Vien da pensare, come suggerito dal filosofo Stephen M. Gardiner in A perfect moral storm, che questo refrain sulle tante ragioni per cui la politica “non funziona” o “non può funzionare” quando si parla di clima sia una forma di malafede che ci impedisce di provare a occuparci di questa crisi con i mezzi di cui disponiamo.
Tendiamo a considerare il cambiamento climatico come un problema “completamente diverso”, che richiede soluzioni “completamente diverse”. In realtà la crisi legata al clima getta nuova luce su quelli che sono i paradossi, le sfide e le tensioni più persistenti delle nostre politiche.
A un alto livello di astrazione, si tratta di questioni potenzialmente esistenziali, ma nella pratica la loro risoluzione richiederà qualcosa tra la guerra di trincea e una crisi di nervi collettiva, e coinvolgerà le articolazioni di ogni istituzione esistente.

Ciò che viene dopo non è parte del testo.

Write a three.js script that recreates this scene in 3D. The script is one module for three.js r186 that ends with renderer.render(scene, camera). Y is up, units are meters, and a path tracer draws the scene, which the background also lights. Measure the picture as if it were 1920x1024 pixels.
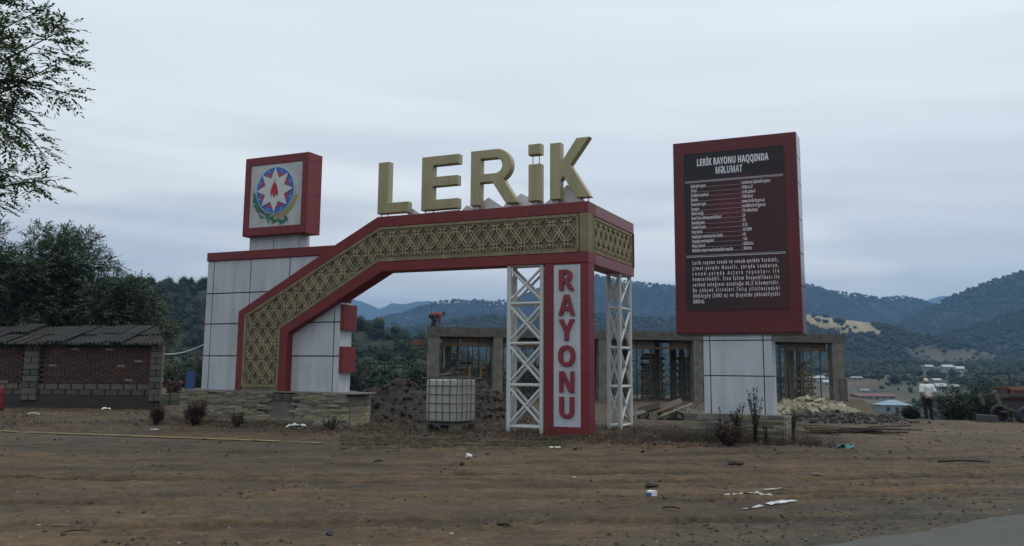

Non siamo liberi di fare ciò che ci pare in politica.
Ci aspetta una lotta lunga e difficile, piena di tensioni e di domande: qual è la volontà del popolo, e chi è il popolo, e come realizzare la sua volontà con istituzioni rigide, infrastrutture ancor più rigide, un capitale a piede libero e un popolo invece non pienamente libero? Il tutto mentre la natura, sempre più imprevedibile, si disinteressa di noi.
Questo è, sfortunatamente, lo stato della politica, di questi tempi, anche in momenti in cui la posta in gioco è alta e chiara e l’obiettivo è quello di realizzare pienamente la democrazia.
Tuttavia non c’è un’altra via d’uscita: bisogna passare di qui.